A whistle signals the "lunch break" is over. The work begins again, always at high speed. The afternoon seems harder and worse because you are starving and you feel you are loosing strength.  Maybe a prisoner faints and the guards beat him up. If this weak man can't rise, he'll be killed and you will have to carry his dead-weight  back to the camp for the evening roll call.

Return to the Camp:
A last signaling whistle: your work team marches back to the camp, and the people alive are carrying bodies of the prisoners who died today. Maybe the guards will order the team to sing again. Once at in the camp, the SS are controlling your team.

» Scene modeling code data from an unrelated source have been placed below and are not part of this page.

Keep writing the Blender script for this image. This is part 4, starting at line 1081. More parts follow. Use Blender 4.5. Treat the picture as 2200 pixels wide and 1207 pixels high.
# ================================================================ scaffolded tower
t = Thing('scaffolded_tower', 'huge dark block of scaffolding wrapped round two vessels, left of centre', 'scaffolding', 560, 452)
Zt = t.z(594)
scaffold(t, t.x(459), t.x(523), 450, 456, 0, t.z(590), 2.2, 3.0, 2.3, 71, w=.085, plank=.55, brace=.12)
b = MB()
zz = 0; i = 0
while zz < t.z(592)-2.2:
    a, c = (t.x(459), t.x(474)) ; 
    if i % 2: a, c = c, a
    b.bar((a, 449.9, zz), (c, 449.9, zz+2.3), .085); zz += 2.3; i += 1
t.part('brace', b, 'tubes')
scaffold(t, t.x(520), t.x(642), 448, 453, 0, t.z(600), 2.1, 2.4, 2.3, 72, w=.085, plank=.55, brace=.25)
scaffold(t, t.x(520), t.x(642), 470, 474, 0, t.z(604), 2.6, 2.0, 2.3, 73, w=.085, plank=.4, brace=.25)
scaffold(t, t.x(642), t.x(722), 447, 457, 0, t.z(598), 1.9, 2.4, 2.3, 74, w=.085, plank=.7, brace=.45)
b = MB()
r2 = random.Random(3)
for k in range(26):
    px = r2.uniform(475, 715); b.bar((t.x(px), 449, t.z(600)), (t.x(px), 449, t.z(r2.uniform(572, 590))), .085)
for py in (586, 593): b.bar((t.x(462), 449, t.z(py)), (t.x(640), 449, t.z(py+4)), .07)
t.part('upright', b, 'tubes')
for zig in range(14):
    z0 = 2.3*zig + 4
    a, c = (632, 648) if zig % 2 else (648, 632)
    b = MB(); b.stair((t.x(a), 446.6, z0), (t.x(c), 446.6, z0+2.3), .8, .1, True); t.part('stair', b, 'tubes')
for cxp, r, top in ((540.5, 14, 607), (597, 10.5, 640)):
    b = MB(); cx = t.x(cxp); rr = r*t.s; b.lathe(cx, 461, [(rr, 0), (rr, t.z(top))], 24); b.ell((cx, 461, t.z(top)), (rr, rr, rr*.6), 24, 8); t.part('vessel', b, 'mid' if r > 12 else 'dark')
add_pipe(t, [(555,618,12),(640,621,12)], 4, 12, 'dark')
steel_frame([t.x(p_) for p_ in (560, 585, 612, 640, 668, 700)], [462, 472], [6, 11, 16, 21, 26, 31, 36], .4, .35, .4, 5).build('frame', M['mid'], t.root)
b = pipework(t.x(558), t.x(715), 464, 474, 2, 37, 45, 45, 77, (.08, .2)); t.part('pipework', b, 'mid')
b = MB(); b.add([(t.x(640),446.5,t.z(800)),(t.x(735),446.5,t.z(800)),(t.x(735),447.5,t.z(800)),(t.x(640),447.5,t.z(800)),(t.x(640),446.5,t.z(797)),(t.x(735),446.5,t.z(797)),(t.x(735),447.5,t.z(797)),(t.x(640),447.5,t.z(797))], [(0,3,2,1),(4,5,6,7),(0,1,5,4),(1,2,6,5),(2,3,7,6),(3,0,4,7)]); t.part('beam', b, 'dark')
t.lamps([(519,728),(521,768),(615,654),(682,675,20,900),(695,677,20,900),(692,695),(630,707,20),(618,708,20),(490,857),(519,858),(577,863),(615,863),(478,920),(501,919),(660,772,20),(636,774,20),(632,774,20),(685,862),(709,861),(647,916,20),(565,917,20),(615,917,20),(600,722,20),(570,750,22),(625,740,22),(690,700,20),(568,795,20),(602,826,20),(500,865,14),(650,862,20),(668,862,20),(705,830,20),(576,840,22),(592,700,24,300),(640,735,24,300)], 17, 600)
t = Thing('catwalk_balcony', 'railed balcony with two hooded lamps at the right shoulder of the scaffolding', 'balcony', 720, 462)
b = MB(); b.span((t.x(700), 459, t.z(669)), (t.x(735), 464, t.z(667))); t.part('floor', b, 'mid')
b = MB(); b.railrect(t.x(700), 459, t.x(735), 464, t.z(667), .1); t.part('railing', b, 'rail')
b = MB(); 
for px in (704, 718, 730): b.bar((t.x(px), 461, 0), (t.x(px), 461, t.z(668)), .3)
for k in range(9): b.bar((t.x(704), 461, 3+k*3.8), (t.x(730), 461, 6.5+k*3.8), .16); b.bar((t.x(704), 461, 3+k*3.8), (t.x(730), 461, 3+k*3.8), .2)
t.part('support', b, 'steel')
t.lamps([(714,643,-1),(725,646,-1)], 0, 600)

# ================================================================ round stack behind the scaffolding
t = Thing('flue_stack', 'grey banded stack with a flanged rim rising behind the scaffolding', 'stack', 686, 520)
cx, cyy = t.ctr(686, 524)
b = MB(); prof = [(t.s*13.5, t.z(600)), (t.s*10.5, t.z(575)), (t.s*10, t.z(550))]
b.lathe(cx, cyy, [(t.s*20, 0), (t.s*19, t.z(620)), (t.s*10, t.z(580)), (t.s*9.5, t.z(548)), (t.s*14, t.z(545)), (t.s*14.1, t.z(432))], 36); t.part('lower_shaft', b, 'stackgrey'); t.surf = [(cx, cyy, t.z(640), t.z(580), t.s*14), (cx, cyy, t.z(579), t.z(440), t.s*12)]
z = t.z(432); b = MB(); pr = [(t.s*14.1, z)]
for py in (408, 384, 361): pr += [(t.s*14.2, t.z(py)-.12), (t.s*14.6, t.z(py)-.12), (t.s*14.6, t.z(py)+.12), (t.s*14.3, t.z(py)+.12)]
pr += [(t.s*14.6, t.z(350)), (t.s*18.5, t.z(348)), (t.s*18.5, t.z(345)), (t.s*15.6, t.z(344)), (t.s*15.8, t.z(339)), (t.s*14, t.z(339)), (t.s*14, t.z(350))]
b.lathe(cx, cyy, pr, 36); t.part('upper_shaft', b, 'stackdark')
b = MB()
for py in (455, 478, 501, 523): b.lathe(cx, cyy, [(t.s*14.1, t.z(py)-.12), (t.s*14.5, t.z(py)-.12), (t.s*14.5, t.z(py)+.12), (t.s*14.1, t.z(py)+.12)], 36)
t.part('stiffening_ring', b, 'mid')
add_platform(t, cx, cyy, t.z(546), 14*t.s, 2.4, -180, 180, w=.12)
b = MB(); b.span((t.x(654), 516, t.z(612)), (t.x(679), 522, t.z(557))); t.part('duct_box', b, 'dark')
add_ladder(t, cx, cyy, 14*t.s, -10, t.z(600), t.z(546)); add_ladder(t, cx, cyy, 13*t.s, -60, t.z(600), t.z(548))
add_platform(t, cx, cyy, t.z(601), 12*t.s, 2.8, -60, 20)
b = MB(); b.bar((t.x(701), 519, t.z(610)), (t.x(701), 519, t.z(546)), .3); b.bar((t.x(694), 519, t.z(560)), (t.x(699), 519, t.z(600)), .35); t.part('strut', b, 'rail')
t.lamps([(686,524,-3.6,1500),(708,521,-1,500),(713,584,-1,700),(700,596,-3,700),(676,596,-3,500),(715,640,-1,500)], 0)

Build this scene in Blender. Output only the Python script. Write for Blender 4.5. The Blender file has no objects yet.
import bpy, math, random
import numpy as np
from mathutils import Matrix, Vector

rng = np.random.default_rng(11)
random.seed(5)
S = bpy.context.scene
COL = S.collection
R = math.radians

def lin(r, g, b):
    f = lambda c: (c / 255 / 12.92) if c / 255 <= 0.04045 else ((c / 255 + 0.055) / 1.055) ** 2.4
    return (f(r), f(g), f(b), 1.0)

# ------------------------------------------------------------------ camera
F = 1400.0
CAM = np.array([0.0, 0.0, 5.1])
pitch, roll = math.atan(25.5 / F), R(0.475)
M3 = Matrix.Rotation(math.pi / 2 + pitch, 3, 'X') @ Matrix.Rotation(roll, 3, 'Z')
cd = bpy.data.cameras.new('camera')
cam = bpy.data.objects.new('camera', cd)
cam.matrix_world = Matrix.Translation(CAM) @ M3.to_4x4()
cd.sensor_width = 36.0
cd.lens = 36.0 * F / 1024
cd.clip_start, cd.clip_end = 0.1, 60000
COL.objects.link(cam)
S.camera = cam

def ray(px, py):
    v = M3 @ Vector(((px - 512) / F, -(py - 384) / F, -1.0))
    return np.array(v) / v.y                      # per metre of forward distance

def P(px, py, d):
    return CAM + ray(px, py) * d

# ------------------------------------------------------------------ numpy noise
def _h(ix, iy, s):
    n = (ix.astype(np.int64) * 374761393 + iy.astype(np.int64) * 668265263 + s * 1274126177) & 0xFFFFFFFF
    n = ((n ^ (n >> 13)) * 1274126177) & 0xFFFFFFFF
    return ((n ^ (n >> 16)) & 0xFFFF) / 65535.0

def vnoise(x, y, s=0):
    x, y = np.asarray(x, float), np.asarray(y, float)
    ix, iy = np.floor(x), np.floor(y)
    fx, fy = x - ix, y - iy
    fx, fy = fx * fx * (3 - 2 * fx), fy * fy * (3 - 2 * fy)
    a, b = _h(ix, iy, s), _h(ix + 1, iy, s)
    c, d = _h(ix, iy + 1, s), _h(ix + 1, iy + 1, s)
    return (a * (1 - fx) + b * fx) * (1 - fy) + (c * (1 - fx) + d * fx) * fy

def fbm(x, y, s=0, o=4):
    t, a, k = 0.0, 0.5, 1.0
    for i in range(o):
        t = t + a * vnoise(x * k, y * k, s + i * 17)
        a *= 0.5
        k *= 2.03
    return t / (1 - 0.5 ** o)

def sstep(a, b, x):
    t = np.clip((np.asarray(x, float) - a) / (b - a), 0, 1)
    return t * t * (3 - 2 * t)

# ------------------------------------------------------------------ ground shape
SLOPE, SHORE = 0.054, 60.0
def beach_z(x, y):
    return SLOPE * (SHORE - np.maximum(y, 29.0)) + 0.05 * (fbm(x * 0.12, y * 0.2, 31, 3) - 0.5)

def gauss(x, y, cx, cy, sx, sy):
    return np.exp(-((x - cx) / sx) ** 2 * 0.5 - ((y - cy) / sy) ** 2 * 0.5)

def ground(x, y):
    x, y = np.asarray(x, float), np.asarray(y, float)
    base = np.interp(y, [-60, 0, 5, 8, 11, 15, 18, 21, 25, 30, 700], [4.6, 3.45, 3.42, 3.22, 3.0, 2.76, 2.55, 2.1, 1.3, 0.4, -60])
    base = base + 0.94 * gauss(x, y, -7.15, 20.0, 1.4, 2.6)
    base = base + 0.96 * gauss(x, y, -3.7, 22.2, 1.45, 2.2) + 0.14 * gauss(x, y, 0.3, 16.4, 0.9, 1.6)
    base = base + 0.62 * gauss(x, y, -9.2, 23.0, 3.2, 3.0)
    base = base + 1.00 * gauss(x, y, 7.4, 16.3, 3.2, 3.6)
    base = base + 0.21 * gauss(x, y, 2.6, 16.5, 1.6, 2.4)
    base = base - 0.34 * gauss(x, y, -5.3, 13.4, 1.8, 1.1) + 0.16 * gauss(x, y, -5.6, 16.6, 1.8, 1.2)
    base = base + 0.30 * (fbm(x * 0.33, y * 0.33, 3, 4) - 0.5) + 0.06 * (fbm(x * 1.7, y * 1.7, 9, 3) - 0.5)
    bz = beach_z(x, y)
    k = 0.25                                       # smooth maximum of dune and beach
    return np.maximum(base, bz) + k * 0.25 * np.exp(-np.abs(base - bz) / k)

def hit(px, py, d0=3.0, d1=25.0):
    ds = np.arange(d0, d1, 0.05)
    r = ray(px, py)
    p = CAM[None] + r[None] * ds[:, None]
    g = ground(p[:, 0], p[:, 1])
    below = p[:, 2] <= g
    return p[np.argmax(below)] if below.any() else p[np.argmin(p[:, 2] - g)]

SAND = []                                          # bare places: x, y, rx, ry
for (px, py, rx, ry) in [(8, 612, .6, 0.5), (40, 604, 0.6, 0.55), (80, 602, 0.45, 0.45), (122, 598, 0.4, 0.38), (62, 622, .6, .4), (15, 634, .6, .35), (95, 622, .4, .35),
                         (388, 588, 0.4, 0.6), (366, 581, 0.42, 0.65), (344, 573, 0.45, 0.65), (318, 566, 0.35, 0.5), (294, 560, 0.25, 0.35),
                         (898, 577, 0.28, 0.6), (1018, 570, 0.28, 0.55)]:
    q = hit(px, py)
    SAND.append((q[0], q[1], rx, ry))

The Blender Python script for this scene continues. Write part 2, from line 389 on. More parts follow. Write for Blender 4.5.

It's a new opportunity for them to hurt, to kill.

Evening Roll Call:
All the prisoners line up by rows of ten. The kapos are counting the prisoners and the dead. If a prisoner tried to escape, all the prisoners will stand and stay at attention at their roll-call place until he is retrieved. The evening roll call can take hours, sometimes even 10 hours, before it is over. The evening roll call is also the time when lots get hung. Sometimes, after a hanging, all the prisoners have to go in front of the hanging device to look at the prisoner, as a warning.

The Dinner:
The evening roll call is finally over. You run so you can to receive your dinner, which is meant to be a kind of soup just like the one you received at noon. If you spared some bread, you could eat it now, with the soup. 

The Evening:
You return to your resting place. In no way you are allowed to leave the barrack during the night. The "blockfuerher" is there for you and your group. The blockfuerhers wear green triangles, which means “real criminals”. They have the job to decide who will die and who will live until they die the next days or are chosen to die in the next days . Maybe he will let you be, until tomorrow morning. But, perhaps he will choose to have some enjoyment, and will make you go through exercises like crawling, jumping, running until you faint, fall over. Eventually, you have permission to rest on your uncomfortable mattress. There are five of you in a bunk bed, with only one blanket. The barrack is not heated.